• [Do this]
Return each line containing "towels".

• [Information supplied]
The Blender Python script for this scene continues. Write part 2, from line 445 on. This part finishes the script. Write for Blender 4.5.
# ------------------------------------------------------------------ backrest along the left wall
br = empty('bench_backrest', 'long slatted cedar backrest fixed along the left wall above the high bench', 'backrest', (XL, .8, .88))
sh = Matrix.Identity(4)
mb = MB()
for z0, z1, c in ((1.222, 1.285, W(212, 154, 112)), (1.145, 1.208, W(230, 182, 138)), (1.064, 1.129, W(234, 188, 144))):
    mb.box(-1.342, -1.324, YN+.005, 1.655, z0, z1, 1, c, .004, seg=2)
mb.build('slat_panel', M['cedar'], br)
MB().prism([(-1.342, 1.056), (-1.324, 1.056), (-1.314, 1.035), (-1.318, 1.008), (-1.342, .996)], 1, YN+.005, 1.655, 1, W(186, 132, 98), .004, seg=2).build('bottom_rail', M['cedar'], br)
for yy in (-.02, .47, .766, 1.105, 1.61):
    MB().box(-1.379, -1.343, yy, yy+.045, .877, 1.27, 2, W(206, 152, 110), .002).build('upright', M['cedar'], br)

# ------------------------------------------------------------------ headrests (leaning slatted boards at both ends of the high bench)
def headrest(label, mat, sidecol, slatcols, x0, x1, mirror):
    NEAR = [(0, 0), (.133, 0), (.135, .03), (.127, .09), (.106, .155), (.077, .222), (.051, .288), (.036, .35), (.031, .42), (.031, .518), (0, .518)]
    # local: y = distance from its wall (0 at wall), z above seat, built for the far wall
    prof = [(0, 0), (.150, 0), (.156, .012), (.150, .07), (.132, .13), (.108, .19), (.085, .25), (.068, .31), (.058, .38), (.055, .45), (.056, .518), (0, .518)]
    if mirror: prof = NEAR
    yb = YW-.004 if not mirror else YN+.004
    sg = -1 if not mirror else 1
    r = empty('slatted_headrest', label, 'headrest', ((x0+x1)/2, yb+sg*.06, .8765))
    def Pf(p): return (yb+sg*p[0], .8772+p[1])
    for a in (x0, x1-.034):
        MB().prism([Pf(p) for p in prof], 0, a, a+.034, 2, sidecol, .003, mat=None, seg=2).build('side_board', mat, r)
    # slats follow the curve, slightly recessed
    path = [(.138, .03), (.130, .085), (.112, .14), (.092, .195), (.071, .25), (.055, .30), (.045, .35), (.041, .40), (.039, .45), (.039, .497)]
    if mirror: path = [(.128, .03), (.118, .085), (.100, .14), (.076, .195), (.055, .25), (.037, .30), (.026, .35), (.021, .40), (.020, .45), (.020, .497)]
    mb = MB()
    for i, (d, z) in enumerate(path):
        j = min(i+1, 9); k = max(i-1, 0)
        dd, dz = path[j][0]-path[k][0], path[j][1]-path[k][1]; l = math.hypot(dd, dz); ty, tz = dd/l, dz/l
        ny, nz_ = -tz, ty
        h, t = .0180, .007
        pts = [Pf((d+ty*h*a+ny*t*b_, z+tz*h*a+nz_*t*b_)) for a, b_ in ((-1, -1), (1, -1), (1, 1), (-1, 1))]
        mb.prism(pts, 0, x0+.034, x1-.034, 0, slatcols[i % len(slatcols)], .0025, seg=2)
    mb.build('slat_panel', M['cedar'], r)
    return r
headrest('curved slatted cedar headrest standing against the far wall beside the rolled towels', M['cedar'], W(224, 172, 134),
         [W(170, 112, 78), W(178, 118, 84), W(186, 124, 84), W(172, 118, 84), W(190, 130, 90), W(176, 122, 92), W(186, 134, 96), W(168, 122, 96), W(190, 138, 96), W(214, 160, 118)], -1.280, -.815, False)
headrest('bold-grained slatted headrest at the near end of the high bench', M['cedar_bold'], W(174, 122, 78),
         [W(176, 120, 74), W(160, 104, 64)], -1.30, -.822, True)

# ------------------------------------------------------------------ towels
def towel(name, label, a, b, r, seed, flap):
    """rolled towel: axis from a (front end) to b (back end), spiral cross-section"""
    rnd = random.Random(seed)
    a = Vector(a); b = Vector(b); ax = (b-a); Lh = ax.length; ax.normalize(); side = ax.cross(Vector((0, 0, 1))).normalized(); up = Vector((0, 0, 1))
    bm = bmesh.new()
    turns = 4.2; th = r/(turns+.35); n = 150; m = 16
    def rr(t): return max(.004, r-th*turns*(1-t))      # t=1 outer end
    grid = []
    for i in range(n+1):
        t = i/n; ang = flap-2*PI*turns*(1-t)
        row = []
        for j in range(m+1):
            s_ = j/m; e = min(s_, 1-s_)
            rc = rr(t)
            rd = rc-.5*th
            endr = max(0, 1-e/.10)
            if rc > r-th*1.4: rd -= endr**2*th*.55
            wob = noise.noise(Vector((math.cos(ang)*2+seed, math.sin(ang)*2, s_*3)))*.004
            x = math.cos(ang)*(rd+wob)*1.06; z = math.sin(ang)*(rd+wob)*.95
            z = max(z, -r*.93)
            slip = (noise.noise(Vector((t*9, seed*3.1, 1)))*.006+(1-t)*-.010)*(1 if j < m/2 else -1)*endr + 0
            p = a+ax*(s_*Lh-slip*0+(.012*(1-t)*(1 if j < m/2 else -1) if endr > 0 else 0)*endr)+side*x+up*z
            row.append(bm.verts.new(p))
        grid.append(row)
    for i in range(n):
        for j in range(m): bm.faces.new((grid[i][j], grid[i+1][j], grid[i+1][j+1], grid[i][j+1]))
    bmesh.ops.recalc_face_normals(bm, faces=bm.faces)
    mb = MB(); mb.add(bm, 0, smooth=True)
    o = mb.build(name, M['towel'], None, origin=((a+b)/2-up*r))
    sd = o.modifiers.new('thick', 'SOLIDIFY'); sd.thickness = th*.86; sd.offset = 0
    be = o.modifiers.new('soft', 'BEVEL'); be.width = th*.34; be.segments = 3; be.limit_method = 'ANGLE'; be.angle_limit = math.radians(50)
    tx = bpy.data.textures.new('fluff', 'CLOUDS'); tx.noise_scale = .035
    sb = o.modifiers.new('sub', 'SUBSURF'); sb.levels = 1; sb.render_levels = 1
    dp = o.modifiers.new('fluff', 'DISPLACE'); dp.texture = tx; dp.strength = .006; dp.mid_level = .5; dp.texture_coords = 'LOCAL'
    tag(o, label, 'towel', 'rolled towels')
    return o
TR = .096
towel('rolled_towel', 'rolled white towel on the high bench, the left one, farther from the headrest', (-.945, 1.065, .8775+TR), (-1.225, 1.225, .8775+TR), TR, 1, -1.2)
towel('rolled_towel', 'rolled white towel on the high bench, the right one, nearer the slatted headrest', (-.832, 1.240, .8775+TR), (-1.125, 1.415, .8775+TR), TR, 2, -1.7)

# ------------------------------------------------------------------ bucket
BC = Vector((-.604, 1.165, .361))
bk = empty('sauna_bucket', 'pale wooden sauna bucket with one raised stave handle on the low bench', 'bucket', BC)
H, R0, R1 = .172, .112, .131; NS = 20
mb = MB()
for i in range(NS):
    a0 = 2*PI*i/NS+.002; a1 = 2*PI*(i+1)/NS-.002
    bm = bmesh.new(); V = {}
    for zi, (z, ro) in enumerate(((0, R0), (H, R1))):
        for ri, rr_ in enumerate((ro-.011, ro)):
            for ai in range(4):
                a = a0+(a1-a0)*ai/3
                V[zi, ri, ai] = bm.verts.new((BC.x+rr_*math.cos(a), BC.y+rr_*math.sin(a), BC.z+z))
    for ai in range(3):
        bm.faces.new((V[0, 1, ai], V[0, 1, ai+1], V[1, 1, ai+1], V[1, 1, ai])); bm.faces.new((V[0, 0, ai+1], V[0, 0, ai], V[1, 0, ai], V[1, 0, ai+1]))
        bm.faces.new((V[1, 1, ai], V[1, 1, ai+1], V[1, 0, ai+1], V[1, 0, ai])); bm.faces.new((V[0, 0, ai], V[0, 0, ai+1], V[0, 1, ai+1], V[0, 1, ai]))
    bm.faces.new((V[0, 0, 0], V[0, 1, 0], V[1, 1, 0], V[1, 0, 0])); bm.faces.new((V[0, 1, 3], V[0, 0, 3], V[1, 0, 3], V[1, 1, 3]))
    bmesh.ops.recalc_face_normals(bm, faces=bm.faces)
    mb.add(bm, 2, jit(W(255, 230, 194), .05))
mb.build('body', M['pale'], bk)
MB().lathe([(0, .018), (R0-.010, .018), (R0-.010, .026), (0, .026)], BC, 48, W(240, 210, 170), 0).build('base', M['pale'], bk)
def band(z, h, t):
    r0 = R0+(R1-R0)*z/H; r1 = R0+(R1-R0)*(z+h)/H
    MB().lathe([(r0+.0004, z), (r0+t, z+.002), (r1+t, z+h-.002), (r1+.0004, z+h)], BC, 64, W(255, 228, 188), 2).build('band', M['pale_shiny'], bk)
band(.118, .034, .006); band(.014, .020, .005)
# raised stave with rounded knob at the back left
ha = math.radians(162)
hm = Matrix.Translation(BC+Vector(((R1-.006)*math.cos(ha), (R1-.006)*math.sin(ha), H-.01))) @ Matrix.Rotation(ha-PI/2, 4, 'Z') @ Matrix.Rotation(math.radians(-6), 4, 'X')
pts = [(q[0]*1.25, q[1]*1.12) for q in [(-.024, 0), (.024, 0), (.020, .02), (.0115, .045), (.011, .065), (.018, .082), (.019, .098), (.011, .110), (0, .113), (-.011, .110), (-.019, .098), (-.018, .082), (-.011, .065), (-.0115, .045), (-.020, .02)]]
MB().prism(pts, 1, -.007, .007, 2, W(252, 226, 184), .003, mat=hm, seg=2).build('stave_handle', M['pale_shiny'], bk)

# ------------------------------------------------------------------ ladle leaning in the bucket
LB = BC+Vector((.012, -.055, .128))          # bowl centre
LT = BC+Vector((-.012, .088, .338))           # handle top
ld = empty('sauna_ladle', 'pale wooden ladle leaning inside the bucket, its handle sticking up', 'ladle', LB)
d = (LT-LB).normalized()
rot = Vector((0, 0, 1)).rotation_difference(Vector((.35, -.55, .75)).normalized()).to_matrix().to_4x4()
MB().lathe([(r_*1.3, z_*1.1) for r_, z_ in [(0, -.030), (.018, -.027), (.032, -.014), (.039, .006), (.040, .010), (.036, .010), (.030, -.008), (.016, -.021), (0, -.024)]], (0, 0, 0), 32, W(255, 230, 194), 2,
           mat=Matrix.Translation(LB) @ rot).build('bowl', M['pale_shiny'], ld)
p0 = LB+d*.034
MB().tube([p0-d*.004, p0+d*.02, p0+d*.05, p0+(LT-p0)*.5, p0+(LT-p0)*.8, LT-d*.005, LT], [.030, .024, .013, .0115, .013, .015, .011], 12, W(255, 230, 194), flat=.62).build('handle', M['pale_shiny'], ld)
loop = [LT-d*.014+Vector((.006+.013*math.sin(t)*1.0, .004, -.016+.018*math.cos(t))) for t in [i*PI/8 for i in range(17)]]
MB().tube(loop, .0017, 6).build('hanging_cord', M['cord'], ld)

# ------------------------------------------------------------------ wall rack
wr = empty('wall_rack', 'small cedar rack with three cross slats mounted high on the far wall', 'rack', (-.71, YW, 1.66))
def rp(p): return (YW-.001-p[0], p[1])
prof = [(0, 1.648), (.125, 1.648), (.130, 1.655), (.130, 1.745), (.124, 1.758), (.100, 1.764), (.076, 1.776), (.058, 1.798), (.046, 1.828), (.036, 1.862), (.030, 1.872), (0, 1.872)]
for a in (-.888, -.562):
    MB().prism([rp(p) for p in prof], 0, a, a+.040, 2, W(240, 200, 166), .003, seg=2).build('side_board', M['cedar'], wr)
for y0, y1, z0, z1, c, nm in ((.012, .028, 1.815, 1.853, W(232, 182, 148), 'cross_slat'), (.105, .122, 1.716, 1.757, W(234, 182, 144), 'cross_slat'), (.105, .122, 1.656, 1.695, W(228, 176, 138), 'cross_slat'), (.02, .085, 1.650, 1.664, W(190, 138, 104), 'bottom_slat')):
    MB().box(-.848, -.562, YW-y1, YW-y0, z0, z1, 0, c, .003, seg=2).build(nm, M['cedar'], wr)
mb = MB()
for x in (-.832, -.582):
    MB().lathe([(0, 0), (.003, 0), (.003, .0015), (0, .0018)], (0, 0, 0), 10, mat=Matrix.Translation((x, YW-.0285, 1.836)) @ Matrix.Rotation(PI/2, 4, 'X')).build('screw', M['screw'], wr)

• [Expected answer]
headrest('curved slatted cedar headrest standing against the far wall beside the rolled towels', M['cedar'], W(224, 172, 134),
# ------------------------------------------------------------------ towels
    tag(o, label, 'towel', 'rolled towels')